Picamera2: jpg vs raw-dng

@Manuel_Angel @jankaiser: guys, your experiments are very interesting!

A few comments…

A raw capture needs a finely-tuned exposure. You need to make sure that the highlights do not burn out (cmp this old post here). In fact, the exposure values chosen in your examples take care of that. You want to have the safety margin as small as possible, because every stop you are underexposing leads to missing/noisy data in the shadow regions. Lowering the exposure duration leads to a little bit of quantization noise in dark image areas; however, as the noise caused by film grain is much stronger, nobody will notice.

The development of the raw image is a two-stage process. You transform the raw color values into “real” color values with camera-specific color matrices. Normally, the .dng-file features at least two color matrices for two different color temperatures. Once you pick a whitebalance (and a corresponding color temperature) the actual color matrix used during development is interpolated from the two color matrices embedded in the .dng. I did not follow the latest steps of the libcamera development too closely, but I think the two color matrices embedded in a HQ camera raw are taken from data/experiments of Jack Hogan. These should be fine for all practical purposes.

The second stage in the development of the raw image is the intensity mapping - both of you employ a noticably S-shaped curve by setting the highlight and shadow values appropriately. In the end, both shadow and highlight areas feature a reduced contrast, compared to the mid-tone range, and that ensures that you still see image features in these areas without highlights buring out or shadows drowning in the dark.

The Mertens-path (exposure fusion) is quite different. The jpgs used in the exposure fusion are created by libcamera based on the tuning file used for this camera. Typically, the tuning file contains more than the two color matrices stored in the .dng-file. Normally, libcamera itself estimates a color temperature and calculates from its estimate the appropriate color matrix. If you work with preset color gains, a fixed color matrix is chosen.
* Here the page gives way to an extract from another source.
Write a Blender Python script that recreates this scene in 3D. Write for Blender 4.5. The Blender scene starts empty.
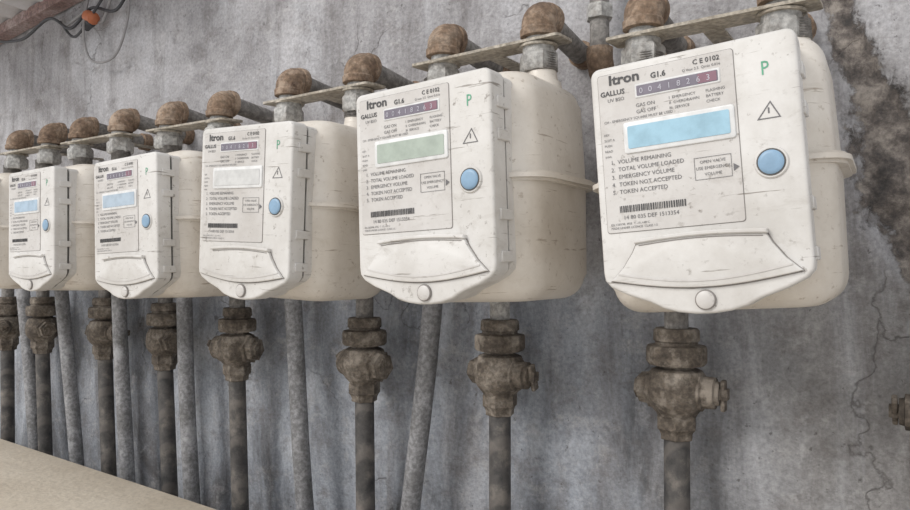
import bpy, bmesh, math, random
from mathutils import Vector, Matrix, noise
random.seed(7)
scene = bpy.context.scene
R = math.radians

# ------------------------------------------------------------------ node helpers
def new_mat(name):
    m = bpy.data.materials.new(name); m.use_nodes = True
    nt = m.node_tree; b = nt.nodes.get("Principled BSDF")
    return m, nt, b
def N(nt, typ, **kw):
    n = nt.nodes.new(typ)
    for k, v in kw.items(): setattr(n, k, v)
    return n
def ramp(nt, fac, stops):
    r = N(nt, 'ShaderNodeValToRGB'); nt.links.new(fac, r.inputs[0])
    cr = r.color_ramp
    while len(cr.elements) < len(stops): cr.elements.new(0.5)
    for e, (p, c) in zip(cr.elements, stops):
        e.position = p
        e.color = (c, c, c, 1) if isinstance(c, (int, float)) else (c[0], c[1], c[2], 1)
    return r.outputs[0]
def noise_n(nt, vec, scale, detail=6, rough=0.6, dist=0.0):
    n = N(nt, 'ShaderNodeTexNoise'); n.inputs['Scale'].default_value = scale
    n.inputs['Detail'].default_value = detail; n.inputs['Roughness'].default_value = rough
    n.inputs['Distortion'].default_value = dist
    nt.links.new(vec, n.inputs['Vector']); return n.outputs[0]
def mix(nt, fac, a, b, mode='MIX'):
    m = N(nt, 'ShaderNodeMix', data_type='RGBA', blend_type=mode)
    if isinstance(fac, (int, float)): m.inputs[0].default_value = fac
    else: nt.links.new(fac, m.inputs[0])
    for i, v in ((6, a), (7, b)):
        if isinstance(v, tuple): m.inputs[i].default_value = (v[0], v[1], v[2], 1)
        else: nt.links.new(v, m.inputs[i])
    return m.outputs[2]
def mathn(nt, op, a, b=None):
    m = N(nt, 'ShaderNodeMath', operation=op)
    for i, v in ((0, a), (1, b)):
        if v is None: continue
        if isinstance(v, (int, float)): m.inputs[i].default_value = v
        else: nt.links.new(v, m.inputs[i])
    return m.outputs[0]
def mapping(nt, vec, scale=(1, 1, 1), loc=(0, 0, 0), rot=(0, 0, 0)):
    m = N(nt, 'ShaderNodeMapping'); nt.links.new(vec, m.inputs[0])
    m.inputs['Scale'].default_value = scale; m.inputs['Location'].default_value = loc
    m.inputs['Rotation'].default_value = rot
    return m.outputs[0]
def bump(nt, b, h, strength, dist=0.01):
    bp = N(nt, 'ShaderNodeBump'); bp.inputs['Strength'].default_value = strength
    bp.inputs['Distance'].default_value = dist
    nt.links.new(h, bp.inputs['Height']); nt.links.new(bp.outputs[0], b.inputs['Normal'])
def objvec(nt, rnd=True):
    tc = N(nt, 'ShaderNodeTexCoord')
    if not rnd: return tc.outputs['Object']
    oi = N(nt, 'ShaderNodeObjectInfo')
    sc = mathn(nt, 'MULTIPLY', oi.outputs['Random'], 37.0)
    a = N(nt, 'ShaderNodeVectorMath', operation='ADD')
    nt.links.new(tc.outputs['Object'], a.inputs[0]); nt.links.new(sc, a.inputs[1])
    return a.outputs[0]
def simple(name, col, rough=0.5, metal=0.0):
    m, nt, b = new_mat(name)
    v = objvec(nt)
    n = noise_n(nt, v, 60)
    c2 = tuple(c * 0.8 for c in col)
    nt.links.new(mix(nt, ramp(nt, n, [(0.4, 0), (0.7, 1)]), col, c2), b.inputs['Base Color'])
    b.inputs['Roughness'].default_value = rough; b.inputs['Metallic'].default_value = metal
    return m

def dirty(name, base, dirt1, dirt2, amt=0.5, rough=0.45, speck=0.5):
    m, nt, b = new_mat(name); v = objvec(nt)
    n1 = ramp(nt, noise_n(nt, v, 10, 9, 0.7), [(0.40, 0), (0.66, amt)])
    c = mix(nt, n1, base, dirt1)
    vs0 = mapping(nt, v, (22, 22, 48), rot=(0, -0.6, 0))
    n4 = ramp(nt, noise_n(nt, vs0, 1.0, 8, 0.75, 0.6), [(0.56, 0), (0.68, speck * 0.7)])
    c = mix(nt, n4, c, dirt1)
    n2 = ramp(nt, noise_n(nt, v, 120, 5, 0.65), [(0.60, 0), (0.68, speck)])
    n2m = ramp(nt, noise_n(nt, v, 14, 4, 0.6), [(0.42, 0.15), (0.6, 1)])
    c = mix(nt, mathn(nt, 'MULTIPLY', n2, n2m), c, dirt2)
    for rt, th in ((0.5, 0.655), (-0.9, 0.665)):
        vs = mapping(nt, v, (12, 12, 230), rot=(0, rt, 0))
        n3 = ramp(nt, noise_n(nt, vs, 1.0, 4, 0.65), [(th, 0), (th + 0.04, speck)])
        c = mix(nt, n3, c, dirt2)
    nt.links.new(c, b.inputs['Base Color'])
    b.inputs['Roughness'].default_value = rough
    bump(nt, b, noise_n(nt, v, 40), 0.08, 0.002)
    return m

M = {}
M['plate'] = dirty('meter_faceplate_plastic', (0.67, 0.655, 0.635), (0.45, 0.425, 0.39), (0.20, 0.175, 0.15), 0.6, 0.45, 0.8)
M['label'] = dirty('meter_label_print', (0.60, 0.58, 0.56), (0.42, 0.39, 0.36), (0.20, 0.175, 0.15), 0.6, 0.42, 0.8)
M['body'] = dirty('meter_body_enamel', (0.70, 0.655, 0.595), (0.52, 0.465, 0.395), (0.26, 0.19, 0.13), 0.7, 0.38, 0.65)
M['rim'] = simple('dark_rim_gap', (0.10, 0.095, 0.09), 0.7)  # dark button rim and dark groove around the casing
M['gap'] = simple('panel_gap_shade', (0.25, 0.23, 0.215), 0.7)  # soft shadow lines of the flap put into colour; also panel and keyhole outlines
M['ink'] = simple('printed_ink', (0.15, 0.145, 0.15), 0.6)
M['inkd'] = simple('printed_logo_ink', (0.07, 0.068, 0.07), 0.6)
M['white'] = simple('white_frame', (0.72, 0.72, 0.715), 0.4)
M['button'] = simple('blue_button', (0.25, 0.39, 0.54), 0.4)
M['green'] = simple('green_marker', (0.12, 0.38, 0.24), 0.6)
M['counter'] = simple('counter_window', (0.20, 0.18, 0.22), 0.25)
M['digit'] = simple('counter_digit', (0.50, 0.49, 0.55), 0.4)
M['red'] = simple('counter_red', (0.25, 0.13, 0.17), 0.4)

def rusty(name, a, b2, c3, rough=0.85, scale=28):
    m, nt, b = new_mat(name); v = objvec(nt)
    n1 = noise_n(nt, v, scale, 8, 0.7)
    c = ramp(nt, n1, [(0.3, a), (0.5, b2), (0.70, c3)])
    n2 = ramp(nt, noise_n(nt, v, 150, 4), [(0.4, 0.5), (0.62, 1.05)])
    c = mix(nt, 0.8, c, n2, 'MULTIPLY')
    n3 = ramp(nt, noise_n(nt, v, 12, 8, 0.7), [(0.56, 0), (0.64, 0.55)])
    c = mix(nt, n3, c, tuple(min(1, k * 1.25) for k in c3))
    nt.links.new(c, b.inputs['Base Color']); b.inputs['Roughness'].default_value = rough
    bump(nt, b, noise_n(nt, v, 110, 6, 0.7), 0.7, 0.004)
    return m
M['rust'] = rusty('rusted_iron', (0.13, 0.08, 0.055), (0.27, 0.185, 0.125), (0.42, 0.33, 0.255))
M['valve'] = rusty('weathered_bronze', (0.06, 0.048, 0.040), (0.155, 0.128, 0.102), (0.35, 0.31, 0.265))
M['pipe'] = rusty('grey_galvanised_pipe', (0.17, 0.168, 0.168), (0.28, 0.28, 0.29), (0.40, 0.405, 0.425), 0.7, 14)
M['uppipe'] = rusty('aged_steel_pipe', (0.13, 0.115, 0.105), (0.24, 0.225, 0.21), (0.36, 0.34, 0.32), 0.6, 18)
M['nut'] = rusty('zinc_nut', (0.26, 0.235, 0.21), (0.45, 0.44, 0.42), (0.60, 0.59, 0.57), 0.45, 30)
M['bracket'] = rusty('bracket_steel', (0.30, 0.25, 0.19), (0.46, 0.41, 0.335), (0.56, 0.51, 0.44), 0.55, 20)

def wrapped():
    m, nt, b = new_mat('tape_wrapped_pipe'); v = objvec(nt)
    n1 = noise_n(nt, v, 22, 7, 0.7)
    c = ramp(nt, n1, [(0.35, (0.03, 0.03, 0.032)), (0.52, (0.085, 0.08, 0.077)), (0.72, (0.24, 0.215, 0.19))])
    w = N(nt, 'ShaderNodeTexWave', wave_type='BANDS', bands_direction='Z')
    w.inputs['Scale'].default_value = 5; w.inputs['Distortion'].default_value = 3.0
    nt.links.new(mapping(nt, v, (1, 1, 1), rot=(0.5, 0.6, 0)), w.inputs['Vector'])
    c = mix(nt, mathn(nt, 'MULTIPLY', ramp(nt, w.outputs[1], [(0.82, 0), (0.95, 1)]), 0.4), c, (0.19, 0.17, 0.155))
    nt.links.new(c, b.inputs['Base Color']); b.inputs['Roughness'].default_value = 0.6
    bump(nt, b, w.outputs[1], 0.35, 0.003)
    return m
M['wrap'] = wrapped()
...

So: already the color processing is different in the two scanning paths you are comparing against each other.

The second stage, namely mapping the linear intensities of the raw image data into the non-linear jpg-colors, is handled again by a section in the sensor’s tuning file, the “contrast curve”. The curve which is used in the standard tuning file is a non-standard curve, leading essentially to a very contrasty image with increased color saturation and reduced shadow and highlight detail. That contrast curve was probably chosen to satisfy the taste of the standard user. There exists a second tuning file for the HQ sensor which features a standard rec709 contrast curve. Jpgs created by this alternative tuning file have a reduced color saturation in the midtones, but better contrast definition in the highlights and shadows.

Whatever is used to produce the jpgs, the exposure fusion algorithm is designed to take data from the “best” image of a region and merge that together into a single output image. This is done in a way taking into account how the human visual system is processing given image data. The result is an image which has image data in every area where at least one of the input scans shows data.

One specific issue with the Mertens exposure fusion algorithm is that usually, the contrast range of the output image exceeds the standard range [0:1]. Adjusting for this reduces the contrast of the image even further. And: it also reduces the color saturation again.

In the end, the output of the Mertens path is more comparable to a log-image and needs to be treated in postproduction appropriately (adjusting contrast and saturation, of example). Comparing the two approaches is difficult and things are constantly changing. The Mertens path is mostly automatic (with appropriate parameter settings), but time-consuming in capture as well as postprocessing. The raw processing path became only available recently, due to software improvements in the Raspberry Pi software offer. It should be much faster, especially if the raw input feature of, for example, daVinci Resolve is taken into account.

Due to its adaptive behaviour, the Mertens approach should provide better detail in highlight and shadow areas; I think in very dark footage, Mertens will have a small advantage over the raw-based path. Whether that is worth the increased workload during postprocessing will probably depend on personal preferences.

The major drawback of a raw-based approach is the limited dynamic range 12bit per channel can accommodate. With a properly chosen exposure value, this will not be noticable for most of our footage. Even with footage where a multi-exposure scan might have an advantage, the film grain of our small format stock covers that to such an extend that it will not be noticable. A grain reduction step which is recommended anyway for such small formats will iron out even these small differences.